A los 20 ya era secretario de redacción del semanario Marcha, donde escribía la flor y nata de la intelectualidad de izquierda; a los 24 director del diario Época; a los 27 había entrevistado al Che Guevara; a los 31 había escrito Las venas abiertas de América Latina; a los 34 había cruzado a Buenos Aires y fundado Crisis, su proyecto más logrado en el oficio que mejor dominaba.

Pero todavía no era él mismo.

El Eduardo Galeano que sus lectores buscan y reconocen nació en un asado en una quinta de las afueras de Buenos Aires cuando su documento de identidad decía que tenía 36 años y ya había escrito el libro que más se asocia con su nombre.
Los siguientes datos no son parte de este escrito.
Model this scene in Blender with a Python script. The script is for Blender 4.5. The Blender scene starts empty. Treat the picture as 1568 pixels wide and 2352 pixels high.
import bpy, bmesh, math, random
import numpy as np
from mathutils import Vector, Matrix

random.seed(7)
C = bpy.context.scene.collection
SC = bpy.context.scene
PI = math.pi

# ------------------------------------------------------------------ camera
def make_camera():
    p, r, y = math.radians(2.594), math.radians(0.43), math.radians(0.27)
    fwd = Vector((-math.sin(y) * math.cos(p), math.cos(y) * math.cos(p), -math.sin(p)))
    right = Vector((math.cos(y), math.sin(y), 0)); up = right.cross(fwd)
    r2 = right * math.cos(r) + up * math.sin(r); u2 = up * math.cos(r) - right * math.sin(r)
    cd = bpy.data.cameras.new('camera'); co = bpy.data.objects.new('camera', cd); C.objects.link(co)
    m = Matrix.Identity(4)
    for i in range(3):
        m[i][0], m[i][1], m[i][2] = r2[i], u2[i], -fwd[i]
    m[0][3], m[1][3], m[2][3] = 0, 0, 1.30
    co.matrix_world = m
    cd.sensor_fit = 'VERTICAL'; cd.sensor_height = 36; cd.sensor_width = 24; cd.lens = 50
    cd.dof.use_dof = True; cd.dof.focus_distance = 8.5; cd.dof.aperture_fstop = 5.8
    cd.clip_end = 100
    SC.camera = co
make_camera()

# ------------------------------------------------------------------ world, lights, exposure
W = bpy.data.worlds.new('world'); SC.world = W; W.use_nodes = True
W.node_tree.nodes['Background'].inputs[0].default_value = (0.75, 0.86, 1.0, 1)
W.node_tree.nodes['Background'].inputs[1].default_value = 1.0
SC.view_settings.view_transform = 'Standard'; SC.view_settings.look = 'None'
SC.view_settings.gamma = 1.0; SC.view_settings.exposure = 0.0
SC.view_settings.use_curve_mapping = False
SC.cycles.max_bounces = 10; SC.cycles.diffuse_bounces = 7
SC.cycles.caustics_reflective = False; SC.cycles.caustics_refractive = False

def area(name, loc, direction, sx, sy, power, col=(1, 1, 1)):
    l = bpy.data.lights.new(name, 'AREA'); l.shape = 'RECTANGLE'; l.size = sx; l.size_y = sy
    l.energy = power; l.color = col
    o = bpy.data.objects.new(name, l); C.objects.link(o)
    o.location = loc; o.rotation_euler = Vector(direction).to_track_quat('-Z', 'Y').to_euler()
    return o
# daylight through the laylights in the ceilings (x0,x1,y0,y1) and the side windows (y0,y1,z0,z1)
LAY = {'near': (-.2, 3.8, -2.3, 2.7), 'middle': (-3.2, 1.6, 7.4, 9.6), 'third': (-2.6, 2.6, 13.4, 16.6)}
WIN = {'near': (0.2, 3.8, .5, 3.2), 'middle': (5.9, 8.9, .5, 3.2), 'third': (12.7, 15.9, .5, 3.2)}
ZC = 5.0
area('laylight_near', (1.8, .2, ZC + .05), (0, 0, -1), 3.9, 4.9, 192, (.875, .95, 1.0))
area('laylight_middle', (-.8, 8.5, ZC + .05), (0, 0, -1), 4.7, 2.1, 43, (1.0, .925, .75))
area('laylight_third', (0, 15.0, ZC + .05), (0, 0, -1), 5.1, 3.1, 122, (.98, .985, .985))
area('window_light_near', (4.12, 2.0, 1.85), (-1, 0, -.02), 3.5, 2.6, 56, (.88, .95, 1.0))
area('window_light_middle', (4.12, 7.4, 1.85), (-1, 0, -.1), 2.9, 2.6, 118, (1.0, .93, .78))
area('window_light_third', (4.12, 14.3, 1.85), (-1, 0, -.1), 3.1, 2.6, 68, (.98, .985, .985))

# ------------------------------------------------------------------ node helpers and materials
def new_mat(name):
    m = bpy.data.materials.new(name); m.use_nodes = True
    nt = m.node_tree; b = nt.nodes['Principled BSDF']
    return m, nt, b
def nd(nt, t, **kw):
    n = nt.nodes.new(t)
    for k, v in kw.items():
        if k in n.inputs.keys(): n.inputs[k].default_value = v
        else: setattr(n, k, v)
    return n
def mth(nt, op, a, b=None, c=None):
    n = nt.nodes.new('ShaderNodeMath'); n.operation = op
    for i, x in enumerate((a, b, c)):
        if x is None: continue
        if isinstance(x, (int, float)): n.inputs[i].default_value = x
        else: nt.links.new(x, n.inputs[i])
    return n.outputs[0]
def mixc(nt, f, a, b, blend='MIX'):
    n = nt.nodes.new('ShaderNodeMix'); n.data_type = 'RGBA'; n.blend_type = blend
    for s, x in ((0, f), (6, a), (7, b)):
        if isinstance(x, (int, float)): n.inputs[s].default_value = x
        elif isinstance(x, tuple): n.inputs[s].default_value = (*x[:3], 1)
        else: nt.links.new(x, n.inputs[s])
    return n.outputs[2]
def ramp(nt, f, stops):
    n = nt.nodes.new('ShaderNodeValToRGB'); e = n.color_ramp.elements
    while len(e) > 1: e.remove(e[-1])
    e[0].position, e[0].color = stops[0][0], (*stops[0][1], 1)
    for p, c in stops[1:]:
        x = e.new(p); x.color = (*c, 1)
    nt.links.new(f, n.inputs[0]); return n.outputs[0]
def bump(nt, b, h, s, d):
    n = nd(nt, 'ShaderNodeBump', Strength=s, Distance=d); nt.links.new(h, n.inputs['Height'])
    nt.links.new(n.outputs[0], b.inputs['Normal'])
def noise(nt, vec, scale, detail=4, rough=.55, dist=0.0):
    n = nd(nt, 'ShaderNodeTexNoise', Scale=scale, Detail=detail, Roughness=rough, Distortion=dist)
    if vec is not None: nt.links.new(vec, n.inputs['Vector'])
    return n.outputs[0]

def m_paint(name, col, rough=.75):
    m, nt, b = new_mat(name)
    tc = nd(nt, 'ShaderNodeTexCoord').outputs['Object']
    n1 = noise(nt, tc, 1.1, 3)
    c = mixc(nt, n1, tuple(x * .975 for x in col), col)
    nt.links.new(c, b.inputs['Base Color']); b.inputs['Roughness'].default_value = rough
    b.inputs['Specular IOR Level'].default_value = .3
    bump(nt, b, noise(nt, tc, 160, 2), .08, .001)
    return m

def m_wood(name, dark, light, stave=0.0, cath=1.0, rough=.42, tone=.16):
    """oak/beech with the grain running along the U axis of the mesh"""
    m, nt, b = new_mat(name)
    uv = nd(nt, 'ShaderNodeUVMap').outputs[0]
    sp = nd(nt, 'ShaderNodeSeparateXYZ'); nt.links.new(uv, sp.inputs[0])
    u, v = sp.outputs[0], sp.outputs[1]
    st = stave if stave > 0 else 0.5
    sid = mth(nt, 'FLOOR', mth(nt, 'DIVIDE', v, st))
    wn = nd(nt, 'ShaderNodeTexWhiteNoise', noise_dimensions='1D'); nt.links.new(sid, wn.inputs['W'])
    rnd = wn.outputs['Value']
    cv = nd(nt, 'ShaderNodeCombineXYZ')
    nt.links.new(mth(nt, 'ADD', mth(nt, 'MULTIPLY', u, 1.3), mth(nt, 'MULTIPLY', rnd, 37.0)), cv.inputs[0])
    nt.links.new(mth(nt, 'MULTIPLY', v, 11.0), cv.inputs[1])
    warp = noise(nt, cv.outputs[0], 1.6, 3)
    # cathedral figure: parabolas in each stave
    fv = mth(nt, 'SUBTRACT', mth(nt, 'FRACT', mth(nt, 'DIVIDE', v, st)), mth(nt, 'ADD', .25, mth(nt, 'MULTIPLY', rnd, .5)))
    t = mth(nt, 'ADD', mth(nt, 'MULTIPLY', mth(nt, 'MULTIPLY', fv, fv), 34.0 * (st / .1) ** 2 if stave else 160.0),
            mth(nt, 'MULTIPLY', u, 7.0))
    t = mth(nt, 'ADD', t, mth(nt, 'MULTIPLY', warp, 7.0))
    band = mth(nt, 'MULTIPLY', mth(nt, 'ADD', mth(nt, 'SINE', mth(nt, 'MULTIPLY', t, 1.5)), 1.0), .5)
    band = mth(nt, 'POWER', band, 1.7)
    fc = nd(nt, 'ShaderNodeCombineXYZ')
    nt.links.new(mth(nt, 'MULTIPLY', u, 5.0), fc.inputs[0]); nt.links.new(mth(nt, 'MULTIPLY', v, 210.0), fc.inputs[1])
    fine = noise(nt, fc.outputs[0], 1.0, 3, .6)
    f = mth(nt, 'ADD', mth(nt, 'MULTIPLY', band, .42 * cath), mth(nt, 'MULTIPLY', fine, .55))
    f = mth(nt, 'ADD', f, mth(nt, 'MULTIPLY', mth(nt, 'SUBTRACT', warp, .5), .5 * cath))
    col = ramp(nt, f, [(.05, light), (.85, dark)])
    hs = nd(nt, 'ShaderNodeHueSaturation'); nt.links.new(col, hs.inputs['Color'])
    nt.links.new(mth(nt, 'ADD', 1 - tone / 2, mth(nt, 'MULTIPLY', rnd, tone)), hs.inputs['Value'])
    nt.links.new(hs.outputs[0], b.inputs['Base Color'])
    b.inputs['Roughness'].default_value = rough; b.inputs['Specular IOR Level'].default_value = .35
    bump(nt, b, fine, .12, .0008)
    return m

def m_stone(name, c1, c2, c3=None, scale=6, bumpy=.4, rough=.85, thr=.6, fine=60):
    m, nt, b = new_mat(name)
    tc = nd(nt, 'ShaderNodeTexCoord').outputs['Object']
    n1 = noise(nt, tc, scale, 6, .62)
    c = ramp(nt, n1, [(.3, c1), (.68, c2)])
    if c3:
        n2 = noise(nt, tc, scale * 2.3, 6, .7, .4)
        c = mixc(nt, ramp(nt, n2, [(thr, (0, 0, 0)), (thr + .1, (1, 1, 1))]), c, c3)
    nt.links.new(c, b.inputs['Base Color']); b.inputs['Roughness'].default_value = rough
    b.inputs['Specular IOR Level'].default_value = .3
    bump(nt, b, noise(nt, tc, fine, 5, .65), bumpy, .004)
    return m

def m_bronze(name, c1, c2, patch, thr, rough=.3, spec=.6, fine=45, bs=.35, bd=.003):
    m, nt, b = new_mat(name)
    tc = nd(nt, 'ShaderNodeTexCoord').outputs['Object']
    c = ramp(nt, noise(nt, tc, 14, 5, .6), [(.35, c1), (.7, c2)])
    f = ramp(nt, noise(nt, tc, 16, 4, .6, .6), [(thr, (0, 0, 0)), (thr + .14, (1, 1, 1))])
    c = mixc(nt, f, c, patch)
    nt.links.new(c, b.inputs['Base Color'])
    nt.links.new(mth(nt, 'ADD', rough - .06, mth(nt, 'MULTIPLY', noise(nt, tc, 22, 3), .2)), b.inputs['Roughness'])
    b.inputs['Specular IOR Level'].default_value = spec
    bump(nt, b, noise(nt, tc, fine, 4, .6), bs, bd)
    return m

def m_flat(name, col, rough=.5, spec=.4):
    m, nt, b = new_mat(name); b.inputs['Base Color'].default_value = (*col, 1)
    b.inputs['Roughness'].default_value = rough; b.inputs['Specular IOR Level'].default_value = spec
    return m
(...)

En esa reunión de periodistas de la revista Crisis comprendió que tendría que partir al exilio. La represión de la dictadura argentina se estaba ensañando con esa voz independiente y cada día se conocía un nuevo nombre que se había sumado a la lista de presos o desaparecidos. En ese mismo asado conoció a Helena Villagra, que sería su mujer durante el resto de su vida. “Una mujer así debería estar prohibida”, dice que pensó al verla por primera vez. Dos hechos simultáneos y en apariencia contradictorios, el destierro y ese amor, que darían forma al estilo, el tono y las ideas que le caracterizarán en los siguientes cuarenta años.